Sectioned Proceedings

We also support publishing in sections. To publish your proceedings in sections, add the following field to the proccedings bibtex entry.

@Proceedings{...
 shortname = {ICE},
 sections = {Preface|Contributed Papers|Invited Papers}
}

And then to each bibtex entry add a field defining the section e.g.

@InProceedings{smythe13,
  title = ...
  section = {Contributed Papers}
}

If you reviewed your proceedings using openreview, then you might like to have the reviews linked to from the proceedings. If you require this, you need to add a section to each bib entry specifying the openreview code. e.g.

@InProceedings{smythe13,
  title = ...
  openreview = {zaMwvOjsyym}
}

Many papers have associated code provided. You can provide a link to a url that specifies the code. If you require this, you need to add a section to each bib entry specifying the openreview code. e.g.

@InProceedings{smythe13,
  title = ...
  software = {https://github.com/SheffieldML/GPy}
}

Please don't send videos as supplementary material.
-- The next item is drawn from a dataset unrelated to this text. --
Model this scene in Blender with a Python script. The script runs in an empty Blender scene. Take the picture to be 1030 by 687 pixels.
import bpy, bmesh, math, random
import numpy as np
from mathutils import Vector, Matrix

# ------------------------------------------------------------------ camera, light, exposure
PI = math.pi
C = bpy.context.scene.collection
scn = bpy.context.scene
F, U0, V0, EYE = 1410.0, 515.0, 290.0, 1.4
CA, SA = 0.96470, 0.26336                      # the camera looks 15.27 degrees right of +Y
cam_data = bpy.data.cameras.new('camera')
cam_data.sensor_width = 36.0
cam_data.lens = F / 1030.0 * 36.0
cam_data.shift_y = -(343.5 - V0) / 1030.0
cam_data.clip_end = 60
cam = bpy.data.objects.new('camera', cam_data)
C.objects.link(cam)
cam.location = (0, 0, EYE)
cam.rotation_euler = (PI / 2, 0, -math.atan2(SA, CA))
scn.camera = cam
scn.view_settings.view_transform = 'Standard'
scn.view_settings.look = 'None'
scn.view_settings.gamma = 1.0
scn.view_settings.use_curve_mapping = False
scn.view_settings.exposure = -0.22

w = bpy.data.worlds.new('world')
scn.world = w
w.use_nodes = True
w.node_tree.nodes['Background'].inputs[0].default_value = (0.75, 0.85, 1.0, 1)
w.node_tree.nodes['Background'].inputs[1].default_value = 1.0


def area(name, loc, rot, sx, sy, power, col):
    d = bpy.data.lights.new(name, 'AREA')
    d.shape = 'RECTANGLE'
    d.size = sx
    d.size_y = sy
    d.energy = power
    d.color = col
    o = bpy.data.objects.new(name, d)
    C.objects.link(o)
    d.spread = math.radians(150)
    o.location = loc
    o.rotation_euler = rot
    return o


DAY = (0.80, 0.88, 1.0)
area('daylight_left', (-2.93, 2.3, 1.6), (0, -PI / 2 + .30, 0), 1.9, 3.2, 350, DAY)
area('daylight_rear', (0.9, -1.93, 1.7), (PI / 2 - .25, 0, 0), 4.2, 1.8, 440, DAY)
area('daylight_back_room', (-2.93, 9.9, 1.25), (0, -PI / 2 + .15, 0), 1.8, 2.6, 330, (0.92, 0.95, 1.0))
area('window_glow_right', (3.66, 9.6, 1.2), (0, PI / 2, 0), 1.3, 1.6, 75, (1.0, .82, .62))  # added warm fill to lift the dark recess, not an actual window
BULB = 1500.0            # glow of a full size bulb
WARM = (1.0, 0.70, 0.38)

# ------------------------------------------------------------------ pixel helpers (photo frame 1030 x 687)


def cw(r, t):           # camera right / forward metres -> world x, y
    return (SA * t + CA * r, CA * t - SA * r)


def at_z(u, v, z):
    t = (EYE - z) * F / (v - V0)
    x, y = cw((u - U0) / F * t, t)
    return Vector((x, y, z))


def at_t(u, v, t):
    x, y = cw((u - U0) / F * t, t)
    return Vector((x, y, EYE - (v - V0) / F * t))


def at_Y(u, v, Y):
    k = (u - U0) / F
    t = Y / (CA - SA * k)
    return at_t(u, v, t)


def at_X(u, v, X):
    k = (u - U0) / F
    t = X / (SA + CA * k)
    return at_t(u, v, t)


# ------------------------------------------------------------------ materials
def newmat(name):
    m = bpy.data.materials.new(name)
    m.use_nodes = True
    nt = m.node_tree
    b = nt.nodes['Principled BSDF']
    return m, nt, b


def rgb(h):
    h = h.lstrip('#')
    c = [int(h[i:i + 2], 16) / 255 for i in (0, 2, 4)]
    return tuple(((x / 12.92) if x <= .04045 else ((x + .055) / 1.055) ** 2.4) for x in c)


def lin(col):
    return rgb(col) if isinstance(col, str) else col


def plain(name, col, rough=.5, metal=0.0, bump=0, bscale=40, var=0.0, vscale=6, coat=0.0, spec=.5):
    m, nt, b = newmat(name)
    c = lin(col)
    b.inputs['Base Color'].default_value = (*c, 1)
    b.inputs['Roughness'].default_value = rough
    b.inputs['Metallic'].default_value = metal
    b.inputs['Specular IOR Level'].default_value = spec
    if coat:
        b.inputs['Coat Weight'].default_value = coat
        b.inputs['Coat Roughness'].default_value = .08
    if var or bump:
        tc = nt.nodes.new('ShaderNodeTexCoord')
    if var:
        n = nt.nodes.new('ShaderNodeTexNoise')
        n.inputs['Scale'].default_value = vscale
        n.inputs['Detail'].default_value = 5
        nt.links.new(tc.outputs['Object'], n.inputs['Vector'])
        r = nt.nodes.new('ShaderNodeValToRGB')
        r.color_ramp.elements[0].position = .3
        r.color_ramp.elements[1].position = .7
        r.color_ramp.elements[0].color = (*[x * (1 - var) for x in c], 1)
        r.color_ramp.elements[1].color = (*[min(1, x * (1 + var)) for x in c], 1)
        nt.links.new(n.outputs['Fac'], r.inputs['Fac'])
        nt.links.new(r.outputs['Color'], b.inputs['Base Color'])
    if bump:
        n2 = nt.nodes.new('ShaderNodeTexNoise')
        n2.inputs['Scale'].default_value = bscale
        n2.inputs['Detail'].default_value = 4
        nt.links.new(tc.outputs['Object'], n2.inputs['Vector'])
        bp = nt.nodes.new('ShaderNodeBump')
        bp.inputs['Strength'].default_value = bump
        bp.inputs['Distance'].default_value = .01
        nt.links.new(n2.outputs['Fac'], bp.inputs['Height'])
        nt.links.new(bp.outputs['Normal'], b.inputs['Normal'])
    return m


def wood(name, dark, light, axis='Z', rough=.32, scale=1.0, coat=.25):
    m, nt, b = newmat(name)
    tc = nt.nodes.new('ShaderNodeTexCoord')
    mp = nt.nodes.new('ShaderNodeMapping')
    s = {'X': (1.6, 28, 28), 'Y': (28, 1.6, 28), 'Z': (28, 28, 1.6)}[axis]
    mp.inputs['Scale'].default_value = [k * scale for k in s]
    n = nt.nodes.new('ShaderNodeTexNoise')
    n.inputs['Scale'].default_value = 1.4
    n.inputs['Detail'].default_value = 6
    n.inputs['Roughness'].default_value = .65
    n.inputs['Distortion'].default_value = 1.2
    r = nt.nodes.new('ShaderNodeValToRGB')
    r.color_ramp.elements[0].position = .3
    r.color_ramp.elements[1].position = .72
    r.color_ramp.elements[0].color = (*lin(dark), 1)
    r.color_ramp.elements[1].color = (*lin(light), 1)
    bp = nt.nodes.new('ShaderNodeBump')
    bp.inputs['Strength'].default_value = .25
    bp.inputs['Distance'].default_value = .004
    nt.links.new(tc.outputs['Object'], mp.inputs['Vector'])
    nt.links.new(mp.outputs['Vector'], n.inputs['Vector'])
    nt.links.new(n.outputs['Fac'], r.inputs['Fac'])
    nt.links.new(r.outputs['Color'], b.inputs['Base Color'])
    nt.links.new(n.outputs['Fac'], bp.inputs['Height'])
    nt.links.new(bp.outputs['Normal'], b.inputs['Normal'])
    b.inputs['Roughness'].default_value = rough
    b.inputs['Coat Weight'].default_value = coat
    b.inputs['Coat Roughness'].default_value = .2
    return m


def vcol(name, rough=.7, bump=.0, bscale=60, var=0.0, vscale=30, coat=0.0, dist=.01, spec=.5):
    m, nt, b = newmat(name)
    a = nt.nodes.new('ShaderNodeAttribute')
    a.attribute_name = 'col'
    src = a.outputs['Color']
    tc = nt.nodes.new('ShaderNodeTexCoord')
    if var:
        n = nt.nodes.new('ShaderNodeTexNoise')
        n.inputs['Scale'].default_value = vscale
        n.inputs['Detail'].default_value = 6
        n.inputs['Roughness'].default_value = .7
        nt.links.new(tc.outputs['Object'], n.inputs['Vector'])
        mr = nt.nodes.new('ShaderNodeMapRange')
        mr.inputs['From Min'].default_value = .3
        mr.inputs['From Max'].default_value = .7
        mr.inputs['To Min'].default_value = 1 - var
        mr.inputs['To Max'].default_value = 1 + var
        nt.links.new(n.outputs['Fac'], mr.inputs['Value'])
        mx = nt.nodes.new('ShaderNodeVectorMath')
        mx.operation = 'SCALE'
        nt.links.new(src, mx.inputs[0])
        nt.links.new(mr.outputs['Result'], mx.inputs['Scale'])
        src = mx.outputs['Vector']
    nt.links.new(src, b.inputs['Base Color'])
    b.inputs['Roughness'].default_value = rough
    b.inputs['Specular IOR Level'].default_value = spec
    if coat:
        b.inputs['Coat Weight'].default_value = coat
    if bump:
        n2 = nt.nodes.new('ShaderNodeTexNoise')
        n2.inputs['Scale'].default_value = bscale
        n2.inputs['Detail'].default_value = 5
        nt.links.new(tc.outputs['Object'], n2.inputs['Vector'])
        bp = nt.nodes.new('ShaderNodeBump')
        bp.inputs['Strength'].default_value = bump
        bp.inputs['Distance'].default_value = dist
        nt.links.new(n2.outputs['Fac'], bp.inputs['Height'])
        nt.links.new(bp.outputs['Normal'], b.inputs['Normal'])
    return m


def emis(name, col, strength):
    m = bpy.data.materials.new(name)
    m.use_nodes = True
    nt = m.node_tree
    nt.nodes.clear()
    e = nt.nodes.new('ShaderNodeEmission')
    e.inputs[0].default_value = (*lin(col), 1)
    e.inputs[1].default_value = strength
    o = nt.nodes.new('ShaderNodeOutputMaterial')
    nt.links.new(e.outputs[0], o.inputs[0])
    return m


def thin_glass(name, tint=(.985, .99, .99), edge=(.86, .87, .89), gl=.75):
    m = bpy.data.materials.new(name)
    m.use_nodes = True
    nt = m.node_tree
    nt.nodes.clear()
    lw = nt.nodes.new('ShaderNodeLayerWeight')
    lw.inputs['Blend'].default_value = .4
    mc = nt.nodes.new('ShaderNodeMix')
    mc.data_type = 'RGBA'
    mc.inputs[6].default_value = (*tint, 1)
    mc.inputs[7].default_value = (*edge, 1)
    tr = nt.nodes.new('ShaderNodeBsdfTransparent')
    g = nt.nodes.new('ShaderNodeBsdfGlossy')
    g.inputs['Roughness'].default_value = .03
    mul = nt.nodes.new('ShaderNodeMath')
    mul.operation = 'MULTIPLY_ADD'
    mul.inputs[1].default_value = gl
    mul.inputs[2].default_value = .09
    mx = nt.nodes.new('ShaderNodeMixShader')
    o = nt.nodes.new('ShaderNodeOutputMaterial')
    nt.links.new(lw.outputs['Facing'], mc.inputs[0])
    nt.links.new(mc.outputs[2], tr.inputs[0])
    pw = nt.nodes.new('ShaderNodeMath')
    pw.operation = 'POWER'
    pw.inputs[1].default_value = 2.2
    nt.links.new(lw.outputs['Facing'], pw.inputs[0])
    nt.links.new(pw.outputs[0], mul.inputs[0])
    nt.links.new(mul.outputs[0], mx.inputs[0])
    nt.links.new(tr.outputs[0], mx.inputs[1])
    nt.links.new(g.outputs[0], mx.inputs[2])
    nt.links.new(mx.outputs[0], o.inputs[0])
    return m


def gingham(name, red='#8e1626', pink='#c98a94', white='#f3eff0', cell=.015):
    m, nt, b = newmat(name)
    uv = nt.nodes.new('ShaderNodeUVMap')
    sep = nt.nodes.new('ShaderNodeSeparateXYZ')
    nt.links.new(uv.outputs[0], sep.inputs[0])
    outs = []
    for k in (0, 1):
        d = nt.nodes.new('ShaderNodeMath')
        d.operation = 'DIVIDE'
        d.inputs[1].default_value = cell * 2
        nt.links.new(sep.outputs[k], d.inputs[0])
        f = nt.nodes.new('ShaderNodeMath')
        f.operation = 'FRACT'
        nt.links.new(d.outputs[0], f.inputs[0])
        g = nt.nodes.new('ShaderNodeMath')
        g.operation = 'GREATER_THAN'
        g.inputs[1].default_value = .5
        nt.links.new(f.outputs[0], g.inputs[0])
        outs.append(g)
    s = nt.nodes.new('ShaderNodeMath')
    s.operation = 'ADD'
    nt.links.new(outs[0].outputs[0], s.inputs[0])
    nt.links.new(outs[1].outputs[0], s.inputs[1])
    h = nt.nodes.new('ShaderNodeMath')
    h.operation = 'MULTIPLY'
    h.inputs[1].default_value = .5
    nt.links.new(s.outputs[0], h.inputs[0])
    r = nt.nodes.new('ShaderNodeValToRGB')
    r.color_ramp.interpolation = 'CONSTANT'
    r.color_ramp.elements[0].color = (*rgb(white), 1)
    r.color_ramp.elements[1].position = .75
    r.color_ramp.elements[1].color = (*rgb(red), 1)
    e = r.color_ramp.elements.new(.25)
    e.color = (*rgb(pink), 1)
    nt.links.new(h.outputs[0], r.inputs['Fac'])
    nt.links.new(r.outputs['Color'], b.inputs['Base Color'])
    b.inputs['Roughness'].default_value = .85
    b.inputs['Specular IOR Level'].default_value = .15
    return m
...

Instead you can provide a link to a url that specifies the video location. If you require this, you need to add a section to each bib entry specifying the openreview code. e.g.

@InProceedings{smythe13,
  title = ...
  video = {https://www.youtube.com/watch?v=01z6agTRvOo}
}

  1. Note: gzipped tarballs are not the only way you can send material. For larger conferences, we recommend sharing a Dropbox directory or otherwise putting the files up on a server we can have access to.